Sometimes it will take until they have to exist outside the games they have known so well for a sportsman to appreciate what they have. Others, those with an uncommon maturity or breadth of perspective recognize it early, but for many it takes their career to be on the wane for them to truly know what they have. Then comes fear, and the rage against the dying of the light, whether it be swift or protracted. Sometimes you see this outside sport but in most cases it is retirement which is welcomed rather than feared. The rage comes later, as age and infirmity cloud the horizon and the end of a life, not just a sporting career, approaches.

The men in the Cheltenham tent have been through all that and have lived to tell the tale; youthful promise, careers of varying lengths and achievements, retirement, the need to find, and become used to, an alternative way of life. Some will have been more successful as players; others in the afterlife.

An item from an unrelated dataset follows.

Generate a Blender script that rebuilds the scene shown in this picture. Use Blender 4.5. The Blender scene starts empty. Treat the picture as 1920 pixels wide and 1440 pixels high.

Cheltenham, with its encapsulation of a certain type of distinctively English idyll, always does this to me. When I returned to the ground in 2015, after seventeen years away, it was Stephen Peters, his long stint in the county game in its very last throes, who set me thinking about the nature of cricket careers and their conclusions. How is it that you adapt to the change from a life, with all its precariousness and pressures, where your places of work include arenas like this, to an existence which, while it is more stable, can never be anything other than more mundane.

The answer is that you probably never really do. When I see Ken Palmer at Taunton, 80 years, 866 first-class wickets and countless hours of umpiring behind him, he looks happy enough, but it is easy to imagine how he misses his lengthy involvement in the game.

For those of us who perpetually occupy the land beyond the boundary ropes, the way we experience the game is different. We have enjoyed some of the most exciting, joyous and uplifting moments of our lives on cricket grounds, but we have never shed blood, or much sweat, or many tears while doing so. Ours is a more limited experience, but it is no less profound. And it will continue for the rest of our lives.

Some of the occupants of the Cheltenham marquee were among the founder members of the PCA. They didn't just play the game for a living; they created something which has stood the test of time.

There are journeys and then there are journeys.

For now, for Winston Davis, the journey from one end of the ground to the other is all that is on his mind.